### Given exercise
Look for the word "empty" in the entries below, then copy every line that has it.

* Start Record extracts *

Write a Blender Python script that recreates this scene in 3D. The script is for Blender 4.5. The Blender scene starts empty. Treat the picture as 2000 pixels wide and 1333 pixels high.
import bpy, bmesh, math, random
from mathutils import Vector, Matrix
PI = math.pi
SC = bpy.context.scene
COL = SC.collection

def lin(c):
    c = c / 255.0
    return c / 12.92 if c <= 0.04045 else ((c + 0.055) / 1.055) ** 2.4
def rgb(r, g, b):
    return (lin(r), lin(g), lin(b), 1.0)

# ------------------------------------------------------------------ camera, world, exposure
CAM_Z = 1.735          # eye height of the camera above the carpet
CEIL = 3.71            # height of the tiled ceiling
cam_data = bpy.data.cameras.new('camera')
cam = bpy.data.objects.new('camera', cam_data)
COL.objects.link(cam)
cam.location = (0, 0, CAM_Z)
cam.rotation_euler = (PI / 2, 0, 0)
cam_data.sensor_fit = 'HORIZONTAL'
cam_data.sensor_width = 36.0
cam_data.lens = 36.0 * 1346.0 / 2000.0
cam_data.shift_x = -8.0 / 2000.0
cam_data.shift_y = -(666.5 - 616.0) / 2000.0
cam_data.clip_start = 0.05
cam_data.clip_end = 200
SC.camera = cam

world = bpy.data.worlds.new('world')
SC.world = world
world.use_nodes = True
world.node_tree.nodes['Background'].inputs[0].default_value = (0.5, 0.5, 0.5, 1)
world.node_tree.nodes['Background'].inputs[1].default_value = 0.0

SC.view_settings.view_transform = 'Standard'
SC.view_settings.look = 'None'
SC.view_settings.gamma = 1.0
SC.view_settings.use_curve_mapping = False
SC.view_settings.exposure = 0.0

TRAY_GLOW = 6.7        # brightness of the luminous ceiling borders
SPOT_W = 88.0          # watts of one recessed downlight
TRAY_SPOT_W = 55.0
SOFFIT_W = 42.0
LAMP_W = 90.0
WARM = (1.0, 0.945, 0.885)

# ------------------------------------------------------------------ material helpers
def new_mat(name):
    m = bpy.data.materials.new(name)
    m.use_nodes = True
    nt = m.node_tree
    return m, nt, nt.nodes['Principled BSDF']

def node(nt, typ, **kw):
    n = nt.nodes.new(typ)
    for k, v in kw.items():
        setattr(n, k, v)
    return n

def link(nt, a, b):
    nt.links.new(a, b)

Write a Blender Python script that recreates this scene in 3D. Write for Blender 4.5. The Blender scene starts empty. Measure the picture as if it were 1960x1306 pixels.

* End Record extracts *

### Task result
Write a Blender Python script that recreates this scene in 3D. The script is for Blender 4.5. The Blender scene starts empty. Treat the picture as 2000 pixels wide and 1333 pixels high.
Write a Blender Python script that recreates this scene in 3D. Write for Blender 4.5. The Blender scene starts empty. Measure the picture as if it were 1960x1306 pixels.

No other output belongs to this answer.